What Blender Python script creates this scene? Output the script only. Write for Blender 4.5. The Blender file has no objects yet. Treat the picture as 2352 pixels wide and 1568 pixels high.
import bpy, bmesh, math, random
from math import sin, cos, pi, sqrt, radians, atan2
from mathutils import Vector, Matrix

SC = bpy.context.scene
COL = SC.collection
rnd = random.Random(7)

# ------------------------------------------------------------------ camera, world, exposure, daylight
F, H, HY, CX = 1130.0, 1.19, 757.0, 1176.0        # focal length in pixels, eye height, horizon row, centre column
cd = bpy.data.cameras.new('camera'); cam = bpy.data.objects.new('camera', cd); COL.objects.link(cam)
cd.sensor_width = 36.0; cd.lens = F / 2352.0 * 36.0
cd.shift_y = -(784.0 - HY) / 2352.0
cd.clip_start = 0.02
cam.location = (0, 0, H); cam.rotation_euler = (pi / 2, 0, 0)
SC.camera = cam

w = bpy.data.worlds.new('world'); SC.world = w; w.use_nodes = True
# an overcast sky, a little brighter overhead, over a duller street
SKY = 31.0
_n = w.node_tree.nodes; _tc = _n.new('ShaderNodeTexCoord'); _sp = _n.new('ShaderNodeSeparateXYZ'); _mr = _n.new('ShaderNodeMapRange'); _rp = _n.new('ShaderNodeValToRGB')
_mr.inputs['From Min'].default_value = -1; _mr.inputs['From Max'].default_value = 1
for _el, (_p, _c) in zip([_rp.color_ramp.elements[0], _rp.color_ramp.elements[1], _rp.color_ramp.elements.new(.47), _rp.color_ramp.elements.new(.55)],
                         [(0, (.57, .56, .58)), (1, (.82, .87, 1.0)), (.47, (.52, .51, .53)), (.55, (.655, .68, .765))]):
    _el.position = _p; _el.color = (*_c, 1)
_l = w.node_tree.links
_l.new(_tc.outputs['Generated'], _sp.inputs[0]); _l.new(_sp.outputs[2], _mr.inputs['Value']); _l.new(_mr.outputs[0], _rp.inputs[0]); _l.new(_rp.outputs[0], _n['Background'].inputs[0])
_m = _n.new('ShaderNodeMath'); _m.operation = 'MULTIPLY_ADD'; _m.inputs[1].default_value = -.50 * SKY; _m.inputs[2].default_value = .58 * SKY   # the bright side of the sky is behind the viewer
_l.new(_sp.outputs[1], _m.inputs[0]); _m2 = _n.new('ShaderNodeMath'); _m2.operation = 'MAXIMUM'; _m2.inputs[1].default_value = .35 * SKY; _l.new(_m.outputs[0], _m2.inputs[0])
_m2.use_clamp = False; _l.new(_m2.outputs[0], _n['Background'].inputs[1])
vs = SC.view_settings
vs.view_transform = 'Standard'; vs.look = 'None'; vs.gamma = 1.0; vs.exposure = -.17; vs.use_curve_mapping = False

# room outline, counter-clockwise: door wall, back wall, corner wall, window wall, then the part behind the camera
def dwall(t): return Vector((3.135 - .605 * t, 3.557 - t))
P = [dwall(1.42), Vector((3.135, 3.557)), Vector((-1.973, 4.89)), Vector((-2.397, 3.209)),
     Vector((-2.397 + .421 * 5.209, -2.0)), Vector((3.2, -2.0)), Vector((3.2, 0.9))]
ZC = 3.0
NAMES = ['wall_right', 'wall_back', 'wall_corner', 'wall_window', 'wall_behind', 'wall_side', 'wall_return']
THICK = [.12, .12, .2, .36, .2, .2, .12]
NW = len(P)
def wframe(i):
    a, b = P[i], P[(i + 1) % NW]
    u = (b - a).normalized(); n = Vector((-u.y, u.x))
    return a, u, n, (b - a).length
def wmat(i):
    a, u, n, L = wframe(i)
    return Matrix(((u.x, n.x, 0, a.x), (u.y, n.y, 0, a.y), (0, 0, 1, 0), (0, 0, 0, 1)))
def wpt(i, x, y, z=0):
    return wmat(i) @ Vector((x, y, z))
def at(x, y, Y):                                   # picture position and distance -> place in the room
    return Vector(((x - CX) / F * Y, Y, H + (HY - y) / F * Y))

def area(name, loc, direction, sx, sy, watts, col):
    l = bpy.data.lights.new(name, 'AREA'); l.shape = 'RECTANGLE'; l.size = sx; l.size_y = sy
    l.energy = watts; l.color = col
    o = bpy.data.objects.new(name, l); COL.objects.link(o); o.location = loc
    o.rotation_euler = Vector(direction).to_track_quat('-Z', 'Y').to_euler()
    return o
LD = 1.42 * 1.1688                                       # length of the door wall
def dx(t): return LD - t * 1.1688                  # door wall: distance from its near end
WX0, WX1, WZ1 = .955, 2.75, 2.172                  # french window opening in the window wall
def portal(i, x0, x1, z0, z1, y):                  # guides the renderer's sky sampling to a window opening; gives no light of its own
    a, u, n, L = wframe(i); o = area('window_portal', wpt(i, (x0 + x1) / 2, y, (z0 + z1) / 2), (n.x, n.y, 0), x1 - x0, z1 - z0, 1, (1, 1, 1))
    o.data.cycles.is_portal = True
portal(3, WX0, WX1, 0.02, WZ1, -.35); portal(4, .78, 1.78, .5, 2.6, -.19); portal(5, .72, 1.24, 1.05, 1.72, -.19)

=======

Exercise aim:
Reproduce each line of the material above precisely.

Answer:
What Blender Python script creates this scene? Output the script only. Write for Blender 4.5. The Blender file has no objects yet. Treat the picture as 2352 pixels wide and 1568 pixels high.
import bpy, bmesh, math, random
from math import sin, cos, pi, sqrt, radians, atan2
from mathutils import Vector, Matrix

SC = bpy.context.scene
COL = SC.collection
rnd = random.Random(7)

# ------------------------------------------------------------------ camera, world, exposure, daylight
F, H, HY, CX = 1130.0, 1.19, 757.0, 1176.0        # focal length in pixels, eye height, horizon row, centre column
cd = bpy.data.cameras.new('camera'); cam = bpy.data.objects.new('camera', cd); COL.objects.link(cam)
cd.sensor_width = 36.0; cd.lens = F / 2352.0 * 36.0
cd.shift_y = -(784.0 - HY) / 2352.0
cd.clip_start = 0.02
cam.location = (0, 0, H); cam.rotation_euler = (pi / 2, 0, 0)
SC.camera = cam

w = bpy.data.worlds.new('world'); SC.world = w; w.use_nodes = True
# an overcast sky, a little brighter overhead, over a duller street
SKY = 31.0
_n = w.node_tree.nodes; _tc = _n.new('ShaderNodeTexCoord'); _sp = _n.new('ShaderNodeSeparateXYZ'); _mr = _n.new('ShaderNodeMapRange'); _rp = _n.new('ShaderNodeValToRGB')
_mr.inputs['From Min'].default_value = -1; _mr.inputs['From Max'].default_value = 1
for _el, (_p, _c) in zip([_rp.color_ramp.elements[0], _rp.color_ramp.elements[1], _rp.color_ramp.elements.new(.47), _rp.color_ramp.elements.new(.55)],
                         [(0, (.57, .56, .58)), (1, (.82, .87, 1.0)), (.47, (.52, .51, .53)), (.55, (.655, .68, .765))]):
    _el.position = _p; _el.color = (*_c, 1)
_l = w.node_tree.links
_l.new(_tc.outputs['Generated'], _sp.inputs[0]); _l.new(_sp.outputs[2], _mr.inputs['Value']); _l.new(_mr.outputs[0], _rp.inputs[0]); _l.new(_rp.outputs[0], _n['Background'].inputs[0])
_m = _n.new('ShaderNodeMath'); _m.operation = 'MULTIPLY_ADD'; _m.inputs[1].default_value = -.50 * SKY; _m.inputs[2].default_value = .58 * SKY   # the bright side of the sky is behind the viewer
_l.new(_sp.outputs[1], _m.inputs[0]); _m2 = _n.new('ShaderNodeMath'); _m2.operation = 'MAXIMUM'; _m2.inputs[1].default_value = .35 * SKY; _l.new(_m.outputs[0], _m2.inputs[0])
_m2.use_clamp = False; _l.new(_m2.outputs[0], _n['Background'].inputs[1])
vs = SC.view_settings
vs.view_transform = 'Standard'; vs.look = 'None'; vs.gamma = 1.0; vs.exposure = -.17; vs.use_curve_mapping = False

# room outline, counter-clockwise: door wall, back wall, corner wall, window wall, then the part behind the camera
def dwall(t): return Vector((3.135 - .605 * t, 3.557 - t))
P = [dwall(1.42), Vector((3.135, 3.557)), Vector((-1.973, 4.89)), Vector((-2.397, 3.209)),
     Vector((-2.397 + .421 * 5.209, -2.0)), Vector((3.2, -2.0)), Vector((3.2, 0.9))]
ZC = 3.0
NAMES = ['wall_right', 'wall_back', 'wall_corner', 'wall_window', 'wall_behind', 'wall_side', 'wall_return']
THICK = [.12, .12, .2, .36, .2, .2, .12]
NW = len(P)
def wframe(i):
    a, b = P[i], P[(i + 1) % NW]
    u = (b - a).normalized(); n = Vector((-u.y, u.x))
    return a, u, n, (b - a).length
def wmat(i):
    a, u, n, L = wframe(i)
    return Matrix(((u.x, n.x, 0, a.x), (u.y, n.y, 0, a.y), (0, 0, 1, 0), (0, 0, 0, 1)))
def wpt(i, x, y, z=0):
    return wmat(i) @ Vector((x, y, z))
def at(x, y, Y):                                   # picture position and distance -> place in the room
    return Vector(((x - CX) / F * Y, Y, H + (HY - y) / F * Y))

def area(name, loc, direction, sx, sy, watts, col):
    l = bpy.data.lights.new(name, 'AREA'); l.shape = 'RECTANGLE'; l.size = sx; l.size_y = sy
    l.energy = watts; l.color = col
    o = bpy.data.objects.new(name, l); COL.objects.link(o); o.location = loc
    o.rotation_euler = Vector(direction).to_track_quat('-Z', 'Y').to_euler()
    return o
LD = 1.42 * 1.1688                                       # length of the door wall
def dx(t): return LD - t * 1.1688                  # door wall: distance from its near end
WX0, WX1, WZ1 = .955, 2.75, 2.172                  # french window opening in the window wall
def portal(i, x0, x1, z0, z1, y):                  # guides the renderer's sky sampling to a window opening; gives no light of its own
    a, u, n, L = wframe(i); o = area('window_portal', wpt(i, (x0 + x1) / 2, y, (z0 + z1) / 2), (n.x, n.y, 0), x1 - x0, z1 - z0, 1, (1, 1, 1))
    o.data.cycles.is_portal = True
portal(3, WX0, WX1, 0.02, WZ1, -.35); portal(4, .78, 1.78, .5, 2.6, -.19); portal(5, .72, 1.24, 1.05, 1.72, -.19)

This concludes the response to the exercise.